**Exercise:** Restate the material word for word and leave out anything that is a picture.

**Raw data:**
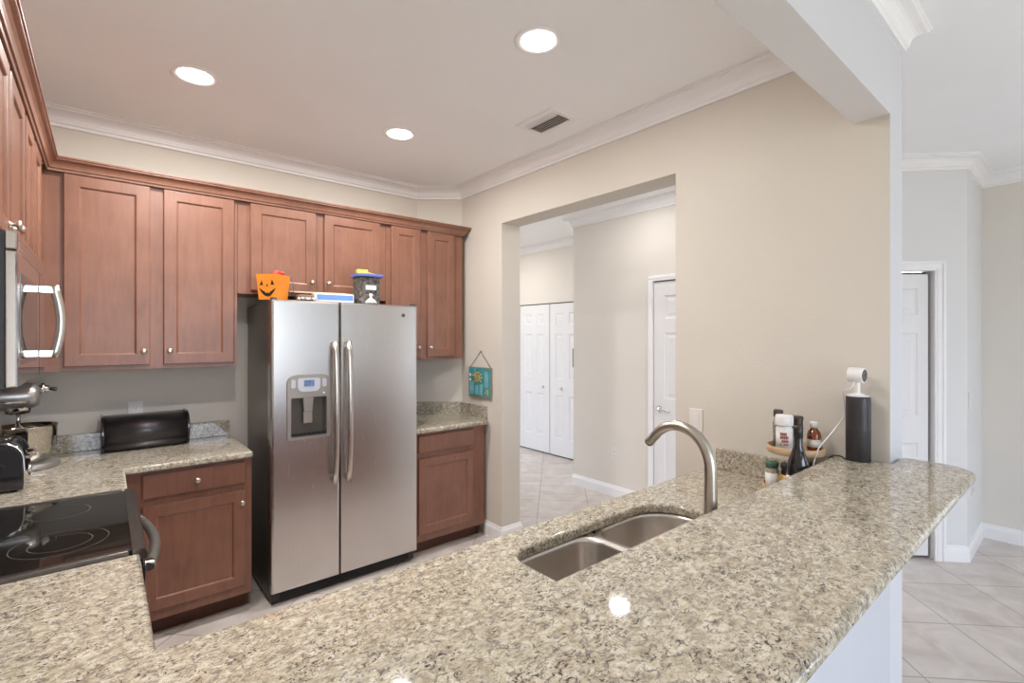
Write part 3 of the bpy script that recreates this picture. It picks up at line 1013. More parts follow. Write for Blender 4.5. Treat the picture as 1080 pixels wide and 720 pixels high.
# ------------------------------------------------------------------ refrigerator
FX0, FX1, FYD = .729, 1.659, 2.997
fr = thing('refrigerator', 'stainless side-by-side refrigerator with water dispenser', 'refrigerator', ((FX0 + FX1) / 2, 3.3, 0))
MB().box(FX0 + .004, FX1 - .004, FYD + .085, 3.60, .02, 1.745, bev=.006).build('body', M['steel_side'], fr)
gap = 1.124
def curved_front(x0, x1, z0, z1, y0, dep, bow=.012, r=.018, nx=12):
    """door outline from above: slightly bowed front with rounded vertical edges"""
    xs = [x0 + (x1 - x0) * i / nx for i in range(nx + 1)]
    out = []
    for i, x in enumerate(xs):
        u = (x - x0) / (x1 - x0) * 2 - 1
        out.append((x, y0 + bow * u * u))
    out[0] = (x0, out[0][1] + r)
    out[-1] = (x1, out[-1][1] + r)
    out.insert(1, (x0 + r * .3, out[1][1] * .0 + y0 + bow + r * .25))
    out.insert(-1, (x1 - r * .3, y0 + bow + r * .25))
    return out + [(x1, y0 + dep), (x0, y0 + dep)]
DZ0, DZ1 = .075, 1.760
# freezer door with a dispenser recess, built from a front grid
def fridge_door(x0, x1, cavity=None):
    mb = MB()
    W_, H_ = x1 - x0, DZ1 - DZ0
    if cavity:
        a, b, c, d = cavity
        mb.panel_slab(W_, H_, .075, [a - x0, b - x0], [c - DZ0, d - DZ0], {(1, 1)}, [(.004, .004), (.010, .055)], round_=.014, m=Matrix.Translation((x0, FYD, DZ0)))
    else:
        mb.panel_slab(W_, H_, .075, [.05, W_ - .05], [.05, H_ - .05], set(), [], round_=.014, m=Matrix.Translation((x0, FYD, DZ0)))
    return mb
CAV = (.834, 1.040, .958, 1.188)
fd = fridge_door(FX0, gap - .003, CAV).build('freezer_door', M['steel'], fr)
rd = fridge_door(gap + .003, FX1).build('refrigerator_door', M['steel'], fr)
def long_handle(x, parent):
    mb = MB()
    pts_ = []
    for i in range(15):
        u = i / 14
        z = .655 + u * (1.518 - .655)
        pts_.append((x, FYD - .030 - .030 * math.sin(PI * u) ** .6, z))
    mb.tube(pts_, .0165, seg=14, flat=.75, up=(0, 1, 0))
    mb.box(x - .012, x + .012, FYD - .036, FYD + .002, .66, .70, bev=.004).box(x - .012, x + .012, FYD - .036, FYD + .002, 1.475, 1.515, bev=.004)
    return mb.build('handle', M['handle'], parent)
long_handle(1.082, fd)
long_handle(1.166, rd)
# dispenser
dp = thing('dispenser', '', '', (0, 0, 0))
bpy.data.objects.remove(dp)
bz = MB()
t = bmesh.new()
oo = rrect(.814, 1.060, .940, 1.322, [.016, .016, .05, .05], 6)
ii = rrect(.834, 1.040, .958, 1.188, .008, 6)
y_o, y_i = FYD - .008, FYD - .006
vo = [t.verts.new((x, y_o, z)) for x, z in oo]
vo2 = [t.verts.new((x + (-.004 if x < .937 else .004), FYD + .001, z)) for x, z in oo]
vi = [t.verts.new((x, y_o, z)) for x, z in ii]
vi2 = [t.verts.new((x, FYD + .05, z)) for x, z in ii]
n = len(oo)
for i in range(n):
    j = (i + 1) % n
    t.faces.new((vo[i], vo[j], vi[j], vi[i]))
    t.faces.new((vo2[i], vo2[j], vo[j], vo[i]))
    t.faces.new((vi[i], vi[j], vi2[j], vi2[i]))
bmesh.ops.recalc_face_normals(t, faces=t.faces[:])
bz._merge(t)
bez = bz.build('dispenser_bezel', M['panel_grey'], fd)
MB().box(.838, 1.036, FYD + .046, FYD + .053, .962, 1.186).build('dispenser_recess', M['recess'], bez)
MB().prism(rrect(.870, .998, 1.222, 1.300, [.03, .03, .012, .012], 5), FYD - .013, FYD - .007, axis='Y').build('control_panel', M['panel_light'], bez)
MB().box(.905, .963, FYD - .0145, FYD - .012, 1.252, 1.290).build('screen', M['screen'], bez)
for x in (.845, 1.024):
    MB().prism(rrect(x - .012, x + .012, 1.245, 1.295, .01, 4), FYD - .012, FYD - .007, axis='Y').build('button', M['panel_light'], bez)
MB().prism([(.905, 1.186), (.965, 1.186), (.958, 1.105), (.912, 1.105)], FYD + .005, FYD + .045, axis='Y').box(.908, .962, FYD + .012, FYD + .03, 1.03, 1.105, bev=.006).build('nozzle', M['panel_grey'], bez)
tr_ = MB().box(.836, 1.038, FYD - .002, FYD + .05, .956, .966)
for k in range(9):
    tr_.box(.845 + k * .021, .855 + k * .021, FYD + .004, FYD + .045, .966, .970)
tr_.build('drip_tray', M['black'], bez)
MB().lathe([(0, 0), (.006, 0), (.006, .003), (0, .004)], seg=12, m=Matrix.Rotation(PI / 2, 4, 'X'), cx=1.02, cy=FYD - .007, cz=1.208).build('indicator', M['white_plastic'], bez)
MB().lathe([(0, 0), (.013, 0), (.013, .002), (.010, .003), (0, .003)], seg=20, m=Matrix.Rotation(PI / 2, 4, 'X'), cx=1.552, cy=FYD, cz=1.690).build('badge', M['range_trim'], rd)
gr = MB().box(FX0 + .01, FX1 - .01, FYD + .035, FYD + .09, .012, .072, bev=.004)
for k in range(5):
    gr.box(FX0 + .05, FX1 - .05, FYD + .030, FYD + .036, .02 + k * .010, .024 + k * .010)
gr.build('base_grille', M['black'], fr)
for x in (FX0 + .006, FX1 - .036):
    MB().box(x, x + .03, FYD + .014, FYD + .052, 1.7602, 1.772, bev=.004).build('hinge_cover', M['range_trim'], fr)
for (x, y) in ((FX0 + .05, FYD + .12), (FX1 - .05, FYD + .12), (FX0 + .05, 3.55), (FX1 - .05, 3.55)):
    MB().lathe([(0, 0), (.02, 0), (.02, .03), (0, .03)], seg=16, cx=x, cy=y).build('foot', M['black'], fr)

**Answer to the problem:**
Write part 3 of the bpy script that recreates this picture. It picks up at line 1013. More parts follow. Write for Blender 4.5. Treat the picture as 1080 pixels wide and 720 pixels high.
# ------------------------------------------------------------------ refrigerator
FX0, FX1, FYD = .729, 1.659, 2.997
fr = thing('refrigerator', 'stainless side-by-side refrigerator with water dispenser', 'refrigerator', ((FX0 + FX1) / 2, 3.3, 0))
MB().box(FX0 + .004, FX1 - .004, FYD + .085, 3.60, .02, 1.745, bev=.006).build('body', M['steel_side'], fr)
gap = 1.124
def curved_front(x0, x1, z0, z1, y0, dep, bow=.012, r=.018, nx=12):
    """door outline from above: slightly bowed front with rounded vertical edges"""
    xs = [x0 + (x1 - x0) * i / nx for i in range(nx + 1)]
    out = []
    for i, x in enumerate(xs):
        u = (x - x0) / (x1 - x0) * 2 - 1
        out.append((x, y0 + bow * u * u))
    out[0] = (x0, out[0][1] + r)
    out[-1] = (x1, out[-1][1] + r)
    out.insert(1, (x0 + r * .3, out[1][1] * .0 + y0 + bow + r * .25))
    out.insert(-1, (x1 - r * .3, y0 + bow + r * .25))
    return out + [(x1, y0 + dep), (x0, y0 + dep)]
DZ0, DZ1 = .075, 1.760
# freezer door with a dispenser recess, built from a front grid
def fridge_door(x0, x1, cavity=None):
    mb = MB()
    W_, H_ = x1 - x0, DZ1 - DZ0
    if cavity:
        a, b, c, d = cavity
        mb.panel_slab(W_, H_, .075, [a - x0, b - x0], [c - DZ0, d - DZ0], {(1, 1)}, [(.004, .004), (.010, .055)], round_=.014, m=Matrix.Translation((x0, FYD, DZ0)))
    else:
        mb.panel_slab(W_, H_, .075, [.05, W_ - .05], [.05, H_ - .05], set(), [], round_=.014, m=Matrix.Translation((x0, FYD, DZ0)))
    return mb
CAV = (.834, 1.040, .958, 1.188)
fd = fridge_door(FX0, gap - .003, CAV).build('freezer_door', M['steel'], fr)
rd = fridge_door(gap + .003, FX1).build('refrigerator_door', M['steel'], fr)
def long_handle(x, parent):
    mb = MB()
    pts_ = []
    for i in range(15):
        u = i / 14
        z = .655 + u * (1.518 - .655)
        pts_.append((x, FYD - .030 - .030 * math.sin(PI * u) ** .6, z))
    mb.tube(pts_, .0165, seg=14, flat=.75, up=(0, 1, 0))
    mb.box(x - .012, x + .012, FYD - .036, FYD + .002, .66, .70, bev=.004).box(x - .012, x + .012, FYD - .036, FYD + .002, 1.475, 1.515, bev=.004)
    return mb.build('handle', M['handle'], parent)
long_handle(1.082, fd)
long_handle(1.166, rd)
# dispenser
dp = thing('dispenser', '', '', (0, 0, 0))
bpy.data.objects.remove(dp)
bz = MB()
t = bmesh.new()
oo = rrect(.814, 1.060, .940, 1.322, [.016, .016, .05, .05], 6)
ii = rrect(.834, 1.040, .958, 1.188, .008, 6)
y_o, y_i = FYD - .008, FYD - .006
vo = [t.verts.new((x, y_o, z)) for x, z in oo]
vo2 = [t.verts.new((x + (-.004 if x < .937 else .004), FYD + .001, z)) for x, z in oo]
vi = [t.verts.new((x, y_o, z)) for x, z in ii]
vi2 = [t.verts.new((x, FYD + .05, z)) for x, z in ii]
n = len(oo)
for i in range(n):
    j = (i + 1) % n
    t.faces.new((vo[i], vo[j], vi[j], vi[i]))
    t.faces.new((vo2[i], vo2[j], vo[j], vo[i]))
    t.faces.new((vi[i], vi[j], vi2[j], vi2[i]))
bmesh.ops.recalc_face_normals(t, faces=t.faces[:])
bz._merge(t)
bez = bz.build('dispenser_bezel', M['panel_grey'], fd)
MB().box(.838, 1.036, FYD + .046, FYD + .053, .962, 1.186).build('dispenser_recess', M['recess'], bez)
MB().prism(rrect(.870, .998, 1.222, 1.300, [.03, .03, .012, .012], 5), FYD - .013, FYD - .007, axis='Y').build('control_panel', M['panel_light'], bez)
MB().box(.905, .963, FYD - .0145, FYD - .012, 1.252, 1.290).build('screen', M['screen'], bez)
for x in (.845, 1.024):
    MB().prism(rrect(x - .012, x + .012, 1.245, 1.295, .01, 4), FYD - .012, FYD - .007, axis='Y').build('button', M['panel_light'], bez)
MB().prism([(.905, 1.186), (.965, 1.186), (.958, 1.105), (.912, 1.105)], FYD + .005, FYD + .045, axis='Y').box(.908, .962, FYD + .012, FYD + .03, 1.03, 1.105, bev=.006).build('nozzle', M['panel_grey'], bez)
tr_ = MB().box(.836, 1.038, FYD - .002, FYD + .05, .956, .966)
for k in range(9):
    tr_.box(.845 + k * .021, .855 + k * .021, FYD + .004, FYD + .045, .966, .970)
tr_.build('drip_tray', M['black'], bez)
MB().lathe([(0, 0), (.006, 0), (.006, .003), (0, .004)], seg=12, m=Matrix.Rotation(PI / 2, 4, 'X'), cx=1.02, cy=FYD - .007, cz=1.208).build('indicator', M['white_plastic'], bez)
MB().lathe([(0, 0), (.013, 0), (.013, .002), (.010, .003), (0, .003)], seg=20, m=Matrix.Rotation(PI / 2, 4, 'X'), cx=1.552, cy=FYD, cz=1.690).build('badge', M['range_trim'], rd)
gr = MB().box(FX0 + .01, FX1 - .01, FYD + .035, FYD + .09, .012, .072, bev=.004)
for k in range(5):
    gr.box(FX0 + .05, FX1 - .05, FYD + .030, FYD + .036, .02 + k * .010, .024 + k * .010)
gr.build('base_grille', M['black'], fr)
for x in (FX0 + .006, FX1 - .036):
    MB().box(x, x + .03, FYD + .014, FYD + .052, 1.7602, 1.772, bev=.004).build('hinge_cover', M['range_trim'], fr)
for (x, y) in ((FX0 + .05, FYD + .12), (FX1 - .05, FYD + .12), (FX0 + .05, 3.55), (FX1 - .05, 3.55)):
    MB().lathe([(0, 0), (.02, 0), (.02, .03), (0, .03)], seg=16, cx=x, cy=y).build('foot', M['black'], fr)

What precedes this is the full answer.